Above are the daily and weekly bar 3 linear regression studies (30,11,3). The daily chart displays the technical failure of the early April rally and the subsequent retreat of XLF back to the upper LR30 channel. The last 3 days have shown a break(down) through that channel as the XLFs move in the direction of the LR30 mean (23.50) as a first level of support. Failure of that support level would likely take the XLFs lower. . . a lot lower, as the lower LR30 channel is level with the March 17th lows of 22.27.
The weekly chart shows the XLF sitting fat on the LR30 mean, with virtually all technicals in a negative mode.
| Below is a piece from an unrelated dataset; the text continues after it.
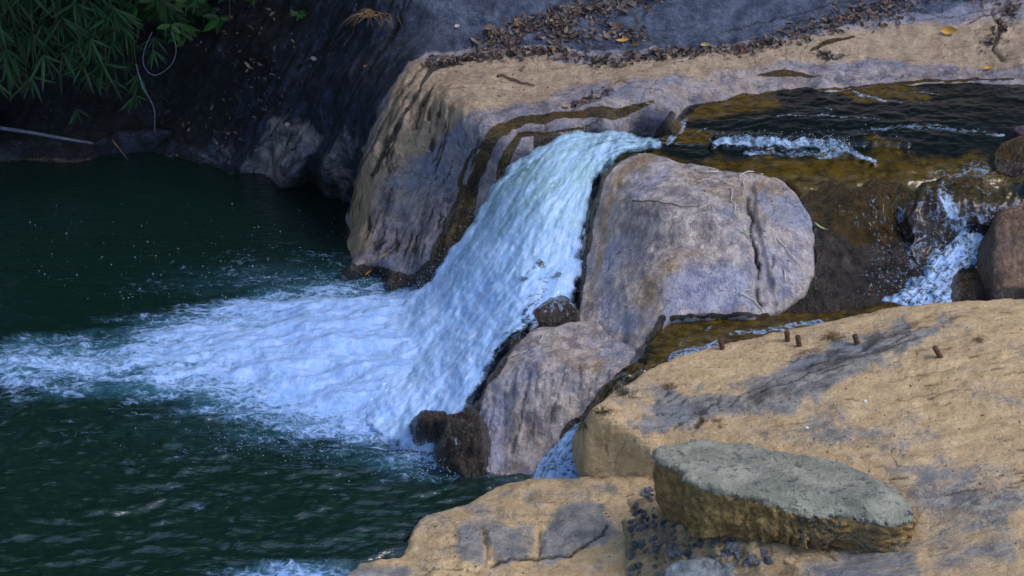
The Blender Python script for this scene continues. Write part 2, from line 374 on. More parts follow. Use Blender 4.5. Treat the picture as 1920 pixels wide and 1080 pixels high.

LR11 and LR3 are downslope, suggesting further short term momentum.
Positive surprise XLF component earnings report may reverse this trend, but I prefer to stand back for a bit and await the next clear trend (see last chart).
Current put/call open configuration reveals only a modest put skew. The May contracts reflect an almost perfect bell curve. With the XLFs currently at 24.60, the 25 puts are the main attraction. Put/call distribution does not reveal any extreme sentiment bias at this time.
Finally, the daily AdvancedGet chart (ver7.6) with the Elliott Trigger indicator turned on. Although I find it difficult to develop an objective analysis of Elliott wave theory ( everyone seems to have legitimate argument for the precise location of Wave 1, Wave 2, etc.), I have found the Elliott Trigger indicator gives highly reliable signals when used as a trend indicator when it crosses the zero line. Reading the indicator in any other fashion is more of an art than an exercise in technical analysis, so I refrain from making any dramatic claims about its efficacy.
Nevertheless, buying on the cross above the zero line and selling on the cross below the zero line generates impressive results. The latest cross below the zero line (sell) was April 10th, and the indicator remains heading down. Reversals should be regarded as hard stops.